What I would interested in is if D could have move by default 
depending on type. In this case the RC pointer wrapper could be 
move by default. Increasing is only done when calling "clone" 
(similar to Rust). This way RC increases are optimized naturally. 
What I don't want from Rust is the runtime aliasing check 
(RefCell) on at all times. I rather go with that the compiler 
assumes no aliasing but the programmer is responsible for this. 
You can have runtime aliasing/borrowing check in debug mode but 
in release build it can be removed. This is similar to bounds 
checking where you can choose to have it or not.

user1234 <user1234 12.de> writes:

On Sunday, 10 April 2022 at 23:05:24 UTC, norm wrote:
 Hi All,

 I am clearly misunderstanding something fundamental, and 
 probably obvious :D

 Reading some of the discussions on __metadata I was wondering 
 if someone could explain why a immutable reference counting 
 type is needed.

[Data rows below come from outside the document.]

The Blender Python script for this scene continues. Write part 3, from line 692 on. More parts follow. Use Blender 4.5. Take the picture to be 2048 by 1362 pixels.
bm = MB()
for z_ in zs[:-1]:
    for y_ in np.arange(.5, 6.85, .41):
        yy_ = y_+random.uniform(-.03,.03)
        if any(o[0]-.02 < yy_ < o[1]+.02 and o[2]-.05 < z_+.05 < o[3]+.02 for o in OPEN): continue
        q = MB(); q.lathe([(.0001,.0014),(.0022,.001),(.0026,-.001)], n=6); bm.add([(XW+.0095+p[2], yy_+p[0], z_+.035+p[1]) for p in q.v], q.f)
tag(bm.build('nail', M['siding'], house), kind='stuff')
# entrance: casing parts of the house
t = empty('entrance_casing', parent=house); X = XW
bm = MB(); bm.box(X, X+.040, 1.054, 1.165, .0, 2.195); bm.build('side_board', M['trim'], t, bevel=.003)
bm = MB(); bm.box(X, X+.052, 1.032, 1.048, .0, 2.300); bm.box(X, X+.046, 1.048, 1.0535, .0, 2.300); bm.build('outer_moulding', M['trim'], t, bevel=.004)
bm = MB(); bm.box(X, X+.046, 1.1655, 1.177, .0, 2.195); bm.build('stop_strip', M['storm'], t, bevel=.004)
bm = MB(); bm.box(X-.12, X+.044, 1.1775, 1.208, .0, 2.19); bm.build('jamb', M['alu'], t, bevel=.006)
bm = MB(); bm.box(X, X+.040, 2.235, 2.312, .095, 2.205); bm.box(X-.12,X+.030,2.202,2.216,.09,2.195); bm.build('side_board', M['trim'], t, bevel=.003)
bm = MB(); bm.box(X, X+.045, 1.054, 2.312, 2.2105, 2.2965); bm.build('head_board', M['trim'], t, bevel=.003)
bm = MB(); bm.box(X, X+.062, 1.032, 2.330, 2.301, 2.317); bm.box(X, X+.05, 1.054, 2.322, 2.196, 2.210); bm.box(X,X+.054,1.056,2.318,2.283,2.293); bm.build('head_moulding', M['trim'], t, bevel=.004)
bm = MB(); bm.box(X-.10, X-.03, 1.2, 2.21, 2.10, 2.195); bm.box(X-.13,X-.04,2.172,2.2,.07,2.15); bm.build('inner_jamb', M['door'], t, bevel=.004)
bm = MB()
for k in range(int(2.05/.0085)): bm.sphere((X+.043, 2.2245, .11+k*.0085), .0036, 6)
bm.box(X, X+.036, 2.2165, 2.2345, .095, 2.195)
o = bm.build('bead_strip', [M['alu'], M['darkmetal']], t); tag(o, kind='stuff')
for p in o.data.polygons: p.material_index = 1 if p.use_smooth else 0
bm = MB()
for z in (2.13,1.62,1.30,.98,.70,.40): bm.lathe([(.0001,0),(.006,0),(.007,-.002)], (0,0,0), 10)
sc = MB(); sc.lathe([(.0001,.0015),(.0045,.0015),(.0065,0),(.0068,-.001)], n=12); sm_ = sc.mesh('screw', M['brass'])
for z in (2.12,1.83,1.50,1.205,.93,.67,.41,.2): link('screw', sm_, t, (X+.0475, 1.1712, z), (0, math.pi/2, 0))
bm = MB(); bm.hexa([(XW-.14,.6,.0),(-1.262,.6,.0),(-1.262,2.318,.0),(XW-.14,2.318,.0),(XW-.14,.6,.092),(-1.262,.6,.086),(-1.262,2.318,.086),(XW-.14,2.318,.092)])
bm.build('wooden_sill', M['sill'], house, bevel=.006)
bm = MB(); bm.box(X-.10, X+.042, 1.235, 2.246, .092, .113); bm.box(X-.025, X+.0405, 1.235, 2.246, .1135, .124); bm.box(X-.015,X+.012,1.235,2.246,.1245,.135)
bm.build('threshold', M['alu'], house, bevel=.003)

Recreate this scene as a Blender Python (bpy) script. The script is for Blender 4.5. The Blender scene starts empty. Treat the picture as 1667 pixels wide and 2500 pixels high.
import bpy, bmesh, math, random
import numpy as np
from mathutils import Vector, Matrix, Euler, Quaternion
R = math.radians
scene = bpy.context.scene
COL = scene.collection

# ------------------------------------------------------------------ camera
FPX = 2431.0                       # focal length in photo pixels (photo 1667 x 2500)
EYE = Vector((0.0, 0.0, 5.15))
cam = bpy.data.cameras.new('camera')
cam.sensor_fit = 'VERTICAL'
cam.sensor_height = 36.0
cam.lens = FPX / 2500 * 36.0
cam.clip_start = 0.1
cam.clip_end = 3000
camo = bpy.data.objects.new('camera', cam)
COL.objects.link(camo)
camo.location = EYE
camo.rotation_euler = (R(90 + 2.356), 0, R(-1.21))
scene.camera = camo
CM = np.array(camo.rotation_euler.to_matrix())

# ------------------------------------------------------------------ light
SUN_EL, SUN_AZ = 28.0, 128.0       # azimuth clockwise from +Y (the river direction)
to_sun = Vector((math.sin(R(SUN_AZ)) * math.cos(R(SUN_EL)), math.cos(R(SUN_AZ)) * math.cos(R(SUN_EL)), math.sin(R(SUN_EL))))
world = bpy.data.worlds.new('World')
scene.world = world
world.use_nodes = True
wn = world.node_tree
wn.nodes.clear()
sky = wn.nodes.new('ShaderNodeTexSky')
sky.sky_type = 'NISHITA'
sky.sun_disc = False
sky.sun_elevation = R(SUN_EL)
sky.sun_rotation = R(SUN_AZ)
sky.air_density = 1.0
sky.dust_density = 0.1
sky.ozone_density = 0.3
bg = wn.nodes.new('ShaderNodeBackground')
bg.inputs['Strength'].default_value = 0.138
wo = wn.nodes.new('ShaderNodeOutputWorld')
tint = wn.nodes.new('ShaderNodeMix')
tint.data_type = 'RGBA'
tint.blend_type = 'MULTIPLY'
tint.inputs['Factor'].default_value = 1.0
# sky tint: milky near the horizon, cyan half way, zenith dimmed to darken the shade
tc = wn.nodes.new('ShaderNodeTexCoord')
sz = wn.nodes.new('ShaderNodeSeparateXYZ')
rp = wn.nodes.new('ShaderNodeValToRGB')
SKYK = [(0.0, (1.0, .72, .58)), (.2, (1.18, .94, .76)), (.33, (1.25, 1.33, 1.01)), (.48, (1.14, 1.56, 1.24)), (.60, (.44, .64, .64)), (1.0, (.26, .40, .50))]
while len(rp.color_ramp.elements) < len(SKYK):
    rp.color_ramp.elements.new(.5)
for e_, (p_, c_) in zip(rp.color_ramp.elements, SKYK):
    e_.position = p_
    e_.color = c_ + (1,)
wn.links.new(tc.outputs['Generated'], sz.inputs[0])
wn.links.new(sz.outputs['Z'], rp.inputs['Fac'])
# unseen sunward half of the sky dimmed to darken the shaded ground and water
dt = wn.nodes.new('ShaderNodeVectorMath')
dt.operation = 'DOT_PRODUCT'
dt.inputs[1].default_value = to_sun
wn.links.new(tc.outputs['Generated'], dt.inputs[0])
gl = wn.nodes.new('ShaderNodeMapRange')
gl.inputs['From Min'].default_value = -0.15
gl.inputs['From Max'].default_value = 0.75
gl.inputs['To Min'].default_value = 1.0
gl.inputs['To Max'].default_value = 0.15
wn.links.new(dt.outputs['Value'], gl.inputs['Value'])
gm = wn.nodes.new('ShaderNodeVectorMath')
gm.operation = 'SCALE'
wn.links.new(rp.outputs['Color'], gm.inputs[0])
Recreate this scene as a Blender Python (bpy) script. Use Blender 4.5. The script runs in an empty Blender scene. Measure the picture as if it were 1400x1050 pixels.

By definition a reference counter cannot be 
 immutable, so what would be the use case that requires it? It 
 cannot really be pure nor safe either because the ref goes out 
 of scope and the allocation is freed. How is this immutable?


 Thanks,
 Norm

refcounting would require a concept of "tail const" / "tail 
immutable" so that transitivity of the qualifier does not affect 
the data used to refcount (basically the field that hold the 
count) but only the data that **are** refcounted.